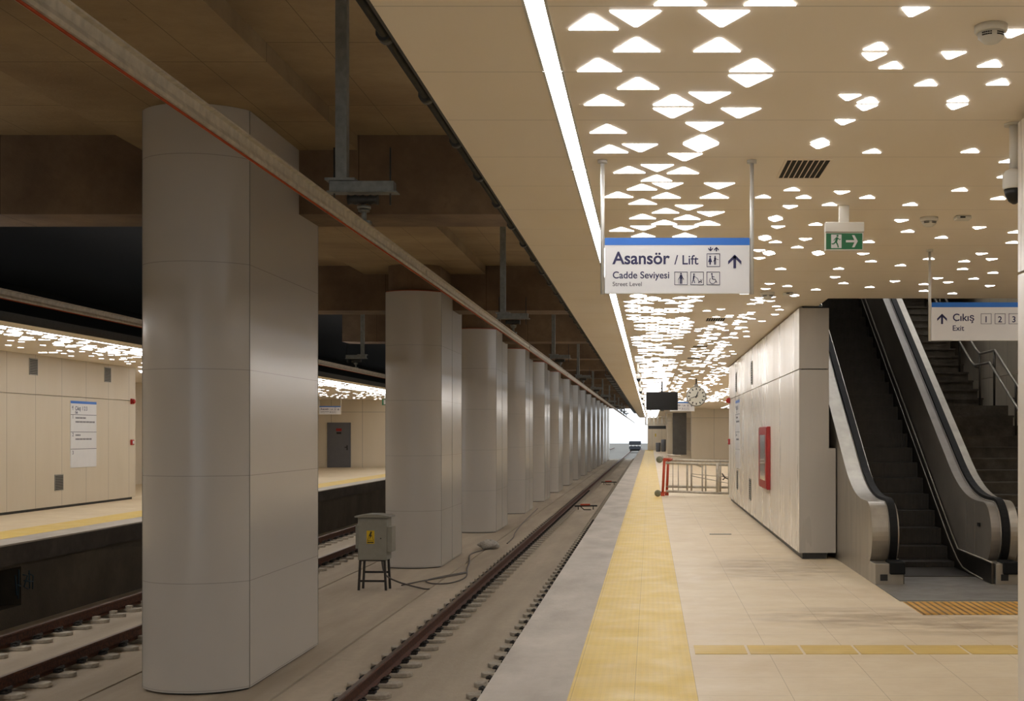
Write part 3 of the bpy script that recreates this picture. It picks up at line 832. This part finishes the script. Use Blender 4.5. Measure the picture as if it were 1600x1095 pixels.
# ================================================================== TRACKSIDE ITEMS
e = empty('electrical_cabinet', (-5.31, 24.1, BED), 'grey electrical cabinet on iron legs with yellow warning label, between the columns', 'cabinet', rz=math.radians(-3))
MB().box(-.29, .27, -.18, .18, .585, 1.40).obj('body', 'cabinet_grey', e, .008)
MB().box(-.272, .252, -.186, -.179, .60, 1.38).obj('door', 'cabinet_grey', e, .004)
MB().prism([(-.34, 1.40), (.33, 1.40), (.33, 1.43), (.10, 1.465), (-.12, 1.465), (-.34, 1.43)], -.24, .22, 1).obj('lid', 'cabinet_grey', e, .006)
MB().box(.27, .365, -.15, .13, .74, 1.22).obj('side_box', 'cabinet_grey', e, .006)
MB().box(-.345, -.29, -.15, .13, .80, 1.26).obj('side_box', 'cabinet_grey', e, .006)
lb = MB().box(-.115, .035, -.190, -.186, .90, 1.15).obj('warning_label', 'yellow_label', e)
m = MB(); m.prism([(-.035, 1.13), (-.07, 1.04), (-.045, 1.045), (-.06, .98), (-.01, 1.065), (-.035, 1.06), (-.01, 1.13)], -.192, -.190, 1)
m.tube([(-.10, -.191, .96), (.02, -.191, .96), (-.04, -.191, 1.14), (-.10, -.191, .96)], .004, 6); m.box(-.10, .02, -.192, -.190, .915, .935)
m.obj('lightning_symbol', 'black_plastic', lb)
MB().cyl((.16, -.20, 1.0), (.16, -.18, 1.0), .012, 10).obj('lock', 'black_plastic', e)
for x, y in ((-.25, -.15), (.22, -.15), (-.25, .15), (.22, .15)):
    MB().prism([(x+(-.05 if x < 0 else .01), .0), (x+(-.01 if x < 0 else .05), 0), (x+.02, .585), (x-.02, .585)], y-.02, y+.02, 1).obj('leg', 'leg_iron', e)
MB().box(-.25, .22, -.165, -.135, .16, .20).box(-.25, .22, .135, .165, .30, .34).box(-.25, .22, -.165, .165, .56, .588).obj('cross_brace', 'leg_iron', e)
def cable(name, pts, r_, lab):
    # smooth catmull
    P = [Vector(p) for p in pts]; out = []
    for i in range(len(P)-1):
        a = P[max(i-1, 0)]; b = P[i]; c = P[i+1]; d = P[min(i+2, len(P)-1)]
        for k in range(8):
            t = k/8; out.append(.5*((2*b)+(c-a)*t+(2*a-5*b+4*c-d)*t*t+(3*b-a-3*c+d)*t**3))
    out.append(P[-1]); m = MB(); m.tube(out, r_, 8)
    return tag(m.obj(name, 'cable'), lab, 'cable')
B = BED+.02
cable('power_cable', [(-5.2, 24.15, BED+.60), (-5.12, 24.1, BED+.3), (-4.9, 24.3, BED+.12), (-4.4, 24.1, B), (-4.25, 24.0, B)], .016, 'thick grey cable hanging from the cabinet to the floor')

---

▶ **WHAT IS EXPECTED**
Drop the images and repeat the data exactly.

▶ **ANSWER IN FULL**
Write part 3 of the bpy script that recreates this picture. It picks up at line 832. This part finishes the script. Use Blender 4.5. Measure the picture as if it were 1600x1095 pixels.
# ================================================================== TRACKSIDE ITEMS
e = empty('electrical_cabinet', (-5.31, 24.1, BED), 'grey electrical cabinet on iron legs with yellow warning label, between the columns', 'cabinet', rz=math.radians(-3))
MB().box(-.29, .27, -.18, .18, .585, 1.40).obj('body', 'cabinet_grey', e, .008)
MB().box(-.272, .252, -.186, -.179, .60, 1.38).obj('door', 'cabinet_grey', e, .004)
MB().prism([(-.34, 1.40), (.33, 1.40), (.33, 1.43), (.10, 1.465), (-.12, 1.465), (-.34, 1.43)], -.24, .22, 1).obj('lid', 'cabinet_grey', e, .006)
MB().box(.27, .365, -.15, .13, .74, 1.22).obj('side_box', 'cabinet_grey', e, .006)
MB().box(-.345, -.29, -.15, .13, .80, 1.26).obj('side_box', 'cabinet_grey', e, .006)
lb = MB().box(-.115, .035, -.190, -.186, .90, 1.15).obj('warning_label', 'yellow_label', e)
m = MB(); m.prism([(-.035, 1.13), (-.07, 1.04), (-.045, 1.045), (-.06, .98), (-.01, 1.065), (-.035, 1.06), (-.01, 1.13)], -.192, -.190, 1)
m.tube([(-.10, -.191, .96), (.02, -.191, .96), (-.04, -.191, 1.14), (-.10, -.191, .96)], .004, 6); m.box(-.10, .02, -.192, -.190, .915, .935)
m.obj('lightning_symbol', 'black_plastic', lb)
MB().cyl((.16, -.20, 1.0), (.16, -.18, 1.0), .012, 10).obj('lock', 'black_plastic', e)
for x, y in ((-.25, -.15), (.22, -.15), (-.25, .15), (.22, .15)):
    MB().prism([(x+(-.05 if x < 0 else .01), .0), (x+(-.01 if x < 0 else .05), 0), (x+.02, .585), (x-.02, .585)], y-.02, y+.02, 1).obj('leg', 'leg_iron', e)
MB().box(-.25, .22, -.165, -.135, .16, .20).box(-.25, .22, .135, .165, .30, .34).box(-.25, .22, -.165, .165, .56, .588).obj('cross_brace', 'leg_iron', e)
def cable(name, pts, r_, lab):
    # smooth catmull
    P = [Vector(p) for p in pts]; out = []
    for i in range(len(P)-1):
        a = P[max(i-1, 0)]; b = P[i]; c = P[i+1]; d = P[min(i+2, len(P)-1)]
        for k in range(8):
            t = k/8; out.append(.5*((2*b)+(c-a)*t+(2*a-5*b+4*c-d)*t*t+(3*b-a-3*c+d)*t**3))
    out.append(P[-1]); m = MB(); m.tube(out, r_, 8)
    return tag(m.obj(name, 'cable'), lab, 'cable')
B = BED+.02
cable('power_cable', [(-5.2, 24.15, BED+.60), (-5.12, 24.1, BED+.3), (-4.9, 24.3, BED+.12), (-4.4, 24.1, B), (-4.25, 24.0, B)], .016, 'thick grey cable hanging from the cabinet to the floor')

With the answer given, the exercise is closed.